History doctoral students and a Chicago activist spoke at a roundtable discussion sponsored by the History Department and CAPS on Wednesday about the role that history played in this week’s election.
Panelists included two history graduate students, Timothy Stewart-Winter and Toussaint Losier, and Nizam Arain, a Chicago lawyer who worked for Jesse Jackson’s Rainbow/PUSH Coalition.
Because of their common backgrounds in race relations, the speakers paid particular attention to how race was used in this election.
“In some ways, I think the idea that this marks the culmination of the fight for the Voting Rights Act is valid,” Stewart-Winter said.
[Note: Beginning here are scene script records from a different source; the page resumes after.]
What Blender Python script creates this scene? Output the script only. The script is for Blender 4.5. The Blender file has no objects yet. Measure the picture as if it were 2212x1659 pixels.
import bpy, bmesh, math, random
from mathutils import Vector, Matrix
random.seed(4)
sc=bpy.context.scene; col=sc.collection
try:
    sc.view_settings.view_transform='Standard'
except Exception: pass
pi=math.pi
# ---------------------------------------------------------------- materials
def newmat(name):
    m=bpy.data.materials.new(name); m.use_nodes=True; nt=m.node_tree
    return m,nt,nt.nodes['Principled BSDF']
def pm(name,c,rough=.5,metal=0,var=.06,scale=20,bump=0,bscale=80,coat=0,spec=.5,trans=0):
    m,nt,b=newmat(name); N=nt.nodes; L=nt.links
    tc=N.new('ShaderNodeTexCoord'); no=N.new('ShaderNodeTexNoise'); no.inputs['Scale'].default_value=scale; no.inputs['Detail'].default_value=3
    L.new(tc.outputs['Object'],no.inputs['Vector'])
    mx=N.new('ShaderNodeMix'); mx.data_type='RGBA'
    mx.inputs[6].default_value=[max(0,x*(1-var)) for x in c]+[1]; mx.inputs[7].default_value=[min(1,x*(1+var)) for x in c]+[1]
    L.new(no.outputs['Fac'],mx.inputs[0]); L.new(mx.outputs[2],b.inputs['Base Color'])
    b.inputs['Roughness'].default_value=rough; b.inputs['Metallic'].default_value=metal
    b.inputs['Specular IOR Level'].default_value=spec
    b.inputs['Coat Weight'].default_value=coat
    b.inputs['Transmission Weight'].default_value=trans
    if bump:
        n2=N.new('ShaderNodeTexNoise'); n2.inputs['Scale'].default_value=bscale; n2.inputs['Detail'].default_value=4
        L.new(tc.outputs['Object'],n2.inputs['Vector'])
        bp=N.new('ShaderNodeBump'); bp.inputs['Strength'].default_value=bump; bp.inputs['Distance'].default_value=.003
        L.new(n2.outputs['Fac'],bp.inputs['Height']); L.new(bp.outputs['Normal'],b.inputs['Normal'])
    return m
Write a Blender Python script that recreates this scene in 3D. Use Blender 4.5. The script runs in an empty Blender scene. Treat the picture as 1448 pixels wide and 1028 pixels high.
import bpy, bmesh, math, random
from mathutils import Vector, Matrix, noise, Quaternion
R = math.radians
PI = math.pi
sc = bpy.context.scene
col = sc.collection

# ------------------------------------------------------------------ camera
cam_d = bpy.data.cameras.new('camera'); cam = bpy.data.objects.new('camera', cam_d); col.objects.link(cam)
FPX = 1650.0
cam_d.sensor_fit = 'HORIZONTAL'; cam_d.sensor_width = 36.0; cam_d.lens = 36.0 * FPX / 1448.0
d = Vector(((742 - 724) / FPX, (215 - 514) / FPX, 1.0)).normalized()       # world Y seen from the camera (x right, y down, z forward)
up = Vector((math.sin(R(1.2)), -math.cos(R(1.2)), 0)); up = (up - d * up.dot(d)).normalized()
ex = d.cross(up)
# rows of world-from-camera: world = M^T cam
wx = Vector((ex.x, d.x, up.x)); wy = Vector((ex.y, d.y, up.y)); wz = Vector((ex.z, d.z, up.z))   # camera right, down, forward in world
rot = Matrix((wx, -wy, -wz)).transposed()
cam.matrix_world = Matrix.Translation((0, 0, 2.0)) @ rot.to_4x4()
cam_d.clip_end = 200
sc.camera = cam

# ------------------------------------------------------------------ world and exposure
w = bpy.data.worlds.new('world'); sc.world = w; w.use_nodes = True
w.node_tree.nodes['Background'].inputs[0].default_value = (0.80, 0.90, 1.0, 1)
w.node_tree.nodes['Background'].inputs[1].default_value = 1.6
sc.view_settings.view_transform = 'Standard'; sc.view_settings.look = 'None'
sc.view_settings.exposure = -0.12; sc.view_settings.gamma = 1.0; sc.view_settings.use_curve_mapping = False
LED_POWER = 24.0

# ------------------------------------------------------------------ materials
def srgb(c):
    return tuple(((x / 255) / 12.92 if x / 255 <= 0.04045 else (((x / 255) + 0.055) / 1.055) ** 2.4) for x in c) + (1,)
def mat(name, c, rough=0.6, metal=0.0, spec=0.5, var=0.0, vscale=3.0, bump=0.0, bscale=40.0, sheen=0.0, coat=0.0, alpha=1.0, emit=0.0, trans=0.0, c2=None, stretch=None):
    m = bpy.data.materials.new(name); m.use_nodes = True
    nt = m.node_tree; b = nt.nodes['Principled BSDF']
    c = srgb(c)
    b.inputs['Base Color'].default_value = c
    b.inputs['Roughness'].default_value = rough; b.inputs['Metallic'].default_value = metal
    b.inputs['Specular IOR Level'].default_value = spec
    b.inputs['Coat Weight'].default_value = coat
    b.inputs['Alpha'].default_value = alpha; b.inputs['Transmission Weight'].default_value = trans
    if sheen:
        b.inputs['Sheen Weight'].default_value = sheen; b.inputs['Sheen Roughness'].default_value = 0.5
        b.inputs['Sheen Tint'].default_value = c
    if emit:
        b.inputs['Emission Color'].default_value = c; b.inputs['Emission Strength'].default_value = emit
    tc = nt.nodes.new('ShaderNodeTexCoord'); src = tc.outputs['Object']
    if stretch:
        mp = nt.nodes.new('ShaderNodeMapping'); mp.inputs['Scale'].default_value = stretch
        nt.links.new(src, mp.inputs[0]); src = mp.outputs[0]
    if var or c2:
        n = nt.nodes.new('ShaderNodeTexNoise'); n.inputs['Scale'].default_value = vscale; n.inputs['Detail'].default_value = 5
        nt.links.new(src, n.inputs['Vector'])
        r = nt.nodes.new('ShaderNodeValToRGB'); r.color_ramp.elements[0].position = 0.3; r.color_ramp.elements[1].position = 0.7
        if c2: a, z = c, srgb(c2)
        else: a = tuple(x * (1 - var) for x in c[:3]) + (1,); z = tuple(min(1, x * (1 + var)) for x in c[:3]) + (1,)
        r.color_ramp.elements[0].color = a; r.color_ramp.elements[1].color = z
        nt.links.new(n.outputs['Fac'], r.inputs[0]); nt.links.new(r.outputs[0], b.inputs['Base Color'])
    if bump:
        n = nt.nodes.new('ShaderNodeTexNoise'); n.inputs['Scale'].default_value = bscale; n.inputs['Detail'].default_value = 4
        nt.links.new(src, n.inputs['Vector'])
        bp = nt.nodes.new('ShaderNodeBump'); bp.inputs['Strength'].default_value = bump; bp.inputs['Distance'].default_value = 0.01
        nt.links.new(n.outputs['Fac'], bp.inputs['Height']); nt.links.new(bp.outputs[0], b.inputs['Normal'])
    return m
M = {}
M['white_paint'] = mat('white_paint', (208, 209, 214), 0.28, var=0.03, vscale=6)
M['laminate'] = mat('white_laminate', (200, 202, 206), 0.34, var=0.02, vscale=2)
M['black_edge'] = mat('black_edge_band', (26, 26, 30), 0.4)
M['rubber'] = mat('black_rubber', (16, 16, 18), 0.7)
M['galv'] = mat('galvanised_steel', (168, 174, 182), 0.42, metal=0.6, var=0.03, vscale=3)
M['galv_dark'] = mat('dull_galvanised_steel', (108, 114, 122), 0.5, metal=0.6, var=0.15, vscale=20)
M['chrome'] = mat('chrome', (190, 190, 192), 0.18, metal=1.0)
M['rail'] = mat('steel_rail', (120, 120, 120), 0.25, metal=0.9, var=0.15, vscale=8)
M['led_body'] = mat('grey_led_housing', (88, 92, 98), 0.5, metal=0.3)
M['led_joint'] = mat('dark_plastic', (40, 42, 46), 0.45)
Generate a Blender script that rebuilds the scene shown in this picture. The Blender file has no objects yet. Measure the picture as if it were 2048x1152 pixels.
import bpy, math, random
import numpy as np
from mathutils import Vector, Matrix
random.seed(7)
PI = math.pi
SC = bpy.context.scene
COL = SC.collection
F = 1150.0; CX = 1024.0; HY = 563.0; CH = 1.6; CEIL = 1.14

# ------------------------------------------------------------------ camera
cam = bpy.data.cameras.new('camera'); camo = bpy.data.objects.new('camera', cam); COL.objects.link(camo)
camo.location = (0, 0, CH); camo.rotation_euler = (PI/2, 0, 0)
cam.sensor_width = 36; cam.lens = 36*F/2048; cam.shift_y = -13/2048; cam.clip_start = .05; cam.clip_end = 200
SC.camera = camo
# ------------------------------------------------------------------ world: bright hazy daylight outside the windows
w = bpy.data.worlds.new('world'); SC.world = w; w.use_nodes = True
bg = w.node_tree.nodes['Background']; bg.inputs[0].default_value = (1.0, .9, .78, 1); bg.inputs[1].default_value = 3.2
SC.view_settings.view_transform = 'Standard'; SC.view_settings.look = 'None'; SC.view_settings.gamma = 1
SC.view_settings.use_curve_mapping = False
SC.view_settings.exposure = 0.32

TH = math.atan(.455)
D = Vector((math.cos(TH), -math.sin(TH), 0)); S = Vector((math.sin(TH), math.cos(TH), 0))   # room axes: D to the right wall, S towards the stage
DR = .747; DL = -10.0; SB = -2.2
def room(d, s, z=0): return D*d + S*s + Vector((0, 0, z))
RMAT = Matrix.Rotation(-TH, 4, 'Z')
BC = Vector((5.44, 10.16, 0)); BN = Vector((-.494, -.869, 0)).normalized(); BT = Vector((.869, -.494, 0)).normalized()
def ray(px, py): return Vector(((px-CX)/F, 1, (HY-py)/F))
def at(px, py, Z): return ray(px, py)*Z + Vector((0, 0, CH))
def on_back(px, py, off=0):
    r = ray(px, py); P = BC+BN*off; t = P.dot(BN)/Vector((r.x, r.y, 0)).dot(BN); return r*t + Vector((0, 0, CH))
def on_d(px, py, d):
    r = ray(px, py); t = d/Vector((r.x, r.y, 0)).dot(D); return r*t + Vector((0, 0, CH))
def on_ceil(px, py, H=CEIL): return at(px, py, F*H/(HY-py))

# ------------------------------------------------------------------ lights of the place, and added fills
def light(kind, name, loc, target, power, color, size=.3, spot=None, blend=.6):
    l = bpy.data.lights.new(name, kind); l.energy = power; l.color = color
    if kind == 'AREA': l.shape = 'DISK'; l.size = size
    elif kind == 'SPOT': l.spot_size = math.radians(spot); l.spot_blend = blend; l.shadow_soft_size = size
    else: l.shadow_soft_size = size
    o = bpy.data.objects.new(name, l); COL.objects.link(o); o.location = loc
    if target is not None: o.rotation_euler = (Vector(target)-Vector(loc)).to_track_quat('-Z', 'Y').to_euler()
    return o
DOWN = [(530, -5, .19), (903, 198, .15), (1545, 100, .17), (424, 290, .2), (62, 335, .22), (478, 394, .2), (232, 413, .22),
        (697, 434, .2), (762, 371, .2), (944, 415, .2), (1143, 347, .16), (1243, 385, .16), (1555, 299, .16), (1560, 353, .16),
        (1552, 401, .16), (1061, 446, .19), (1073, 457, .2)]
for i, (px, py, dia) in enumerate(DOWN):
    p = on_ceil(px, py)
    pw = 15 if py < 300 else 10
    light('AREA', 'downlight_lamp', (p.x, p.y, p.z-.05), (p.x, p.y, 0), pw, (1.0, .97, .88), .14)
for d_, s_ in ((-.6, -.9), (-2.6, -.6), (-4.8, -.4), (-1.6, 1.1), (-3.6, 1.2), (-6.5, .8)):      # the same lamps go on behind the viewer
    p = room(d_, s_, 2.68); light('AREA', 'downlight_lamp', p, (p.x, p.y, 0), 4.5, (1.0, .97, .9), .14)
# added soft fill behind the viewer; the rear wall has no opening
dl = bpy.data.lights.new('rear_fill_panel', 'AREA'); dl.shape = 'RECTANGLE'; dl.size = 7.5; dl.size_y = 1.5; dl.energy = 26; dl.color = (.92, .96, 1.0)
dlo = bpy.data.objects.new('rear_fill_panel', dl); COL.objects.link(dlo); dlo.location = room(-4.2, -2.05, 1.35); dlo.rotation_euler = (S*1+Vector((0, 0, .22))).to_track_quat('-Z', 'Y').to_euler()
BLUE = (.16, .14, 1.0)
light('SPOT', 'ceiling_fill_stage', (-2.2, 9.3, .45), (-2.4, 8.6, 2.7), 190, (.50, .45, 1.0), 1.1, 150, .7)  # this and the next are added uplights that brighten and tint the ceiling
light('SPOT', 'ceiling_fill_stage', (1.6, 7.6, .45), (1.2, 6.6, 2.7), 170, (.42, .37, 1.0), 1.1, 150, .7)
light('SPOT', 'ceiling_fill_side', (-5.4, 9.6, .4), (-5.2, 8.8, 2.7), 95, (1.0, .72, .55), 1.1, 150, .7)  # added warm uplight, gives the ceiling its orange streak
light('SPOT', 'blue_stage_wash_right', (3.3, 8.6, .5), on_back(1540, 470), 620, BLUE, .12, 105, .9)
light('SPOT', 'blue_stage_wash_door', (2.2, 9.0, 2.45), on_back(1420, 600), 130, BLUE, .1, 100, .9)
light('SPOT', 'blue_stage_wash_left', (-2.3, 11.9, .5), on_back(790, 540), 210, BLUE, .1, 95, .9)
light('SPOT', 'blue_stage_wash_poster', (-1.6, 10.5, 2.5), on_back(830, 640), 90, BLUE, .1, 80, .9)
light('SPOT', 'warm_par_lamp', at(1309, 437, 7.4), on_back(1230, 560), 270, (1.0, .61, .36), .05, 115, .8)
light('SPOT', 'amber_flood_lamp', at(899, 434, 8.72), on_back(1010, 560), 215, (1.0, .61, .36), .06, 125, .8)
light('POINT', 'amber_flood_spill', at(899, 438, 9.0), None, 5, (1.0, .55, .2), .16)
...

But Arain was concerned that this message could be carried too far and could be used to argue that there was now no reason for affirmative action. Arain, a strong proponent of affirmative action, said that he vehemently disagreed with all who argue that “the election of Barack Obama marks a finish line for institutional racism.” He warned of the “continual effort to gloss over institutional racism.”
Losier suggested that some things, like racism, would not necessarily change right away.
“The Earth has kinda shifted, but I can’t feel it yet,” he said.
The panelists discussed other civil rights issues, including the rights of immigrants and gay Americans. Arain said that it was interesting that Obama’s constituents included many Americans who were in favor of immigration restrictions.
“Does the fact that the president-elect was the son of an immigrant even register?” he asked.
Stewart-Winter referred to the gay-marriage bans passed this week and called them “the black clouds on the silver lining” of Obama’s election.
Arain argued that their passage was a result of the Democrats’ “logically inconsistent tightrope-walking act between having sufficient gestures towards gay rights, while still not advocating for full marriage.”